A Country Built of Sound

Dark Music Days in Reykjavík offered everything from Bára Gísladóttir’s orchestral darkness to noise, seaweed and quiet song in Harpa – in a music scene where community matters as much as the export adventure.

© Sunna Ben
ByAndreo Michaelo Mielczarek

Where else would Bára Gísladóttir premiere her new orchestral work DÆGRIN than on the luxury liner of a music house, Harpa – of course, during Dark Music Days, in the middle of þorri, the darkest phase of the year in the old Nordic calendar, where the fourth month of winter begins on a Friday between January 19 and 26? Hardly anywhere.

Gísladóttir is shaped by this country’s basalt, wind and winter light, and although she is now based in Copenhagen, she has for many become the very sound of Iceland.
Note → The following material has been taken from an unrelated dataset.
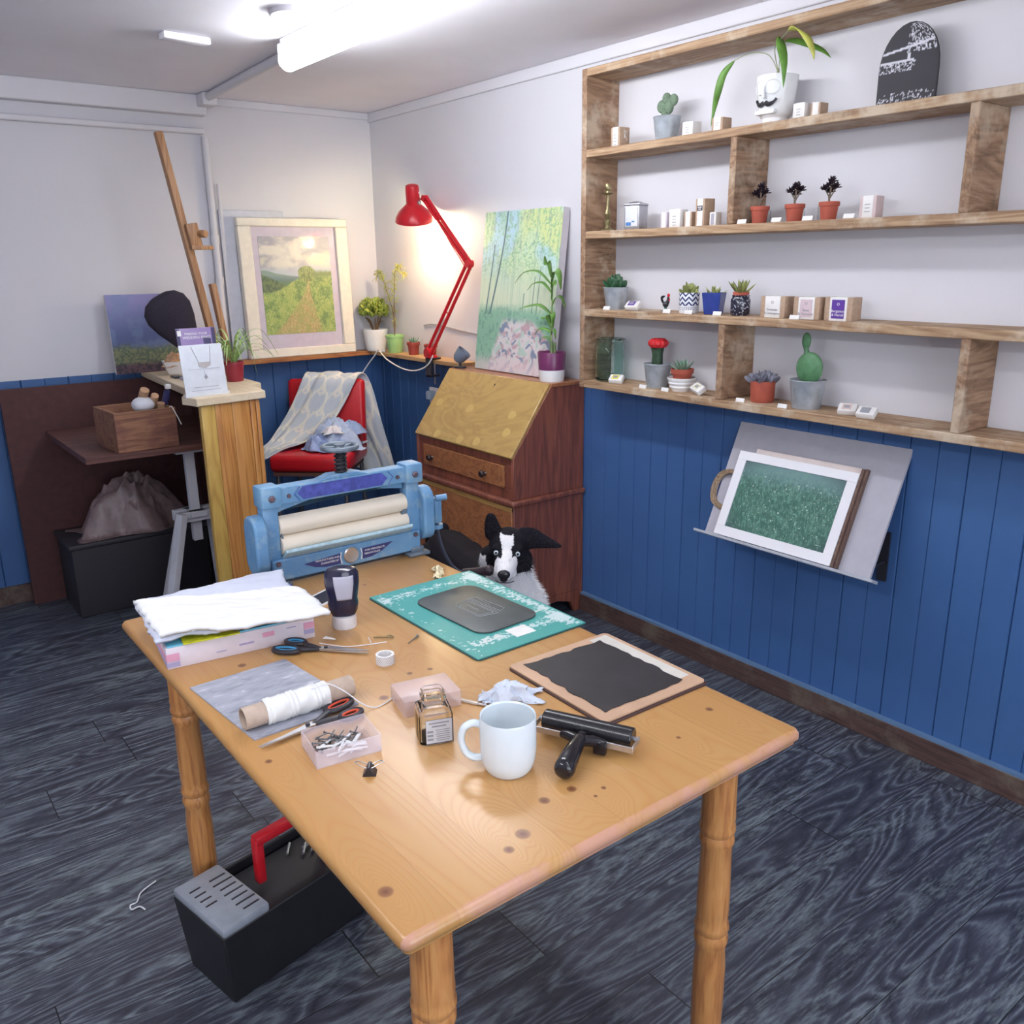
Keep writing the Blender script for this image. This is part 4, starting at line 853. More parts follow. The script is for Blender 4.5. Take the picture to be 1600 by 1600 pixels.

Of course, the darkness was massive in her new work – deep, vibrating undercurrents – but there were new elements too: the Iceland Symphony Orchestra unfolded a more spacious, panoramic sound field than in her earlier, more compressed works. Screeching violins carved sharp lines through the orchestral mass, while subtle displacements slowly undermined any sense of stability. The piece took on the character of a pent-up hiss: one long, almost immobile tone was held like a strained breath, and around it arose a teeming world of rustling, friction and microscopic string movements. And listen – were there not glimmers of light here and there? Yes, there were. Still, a perfect opening to Dark Music Days.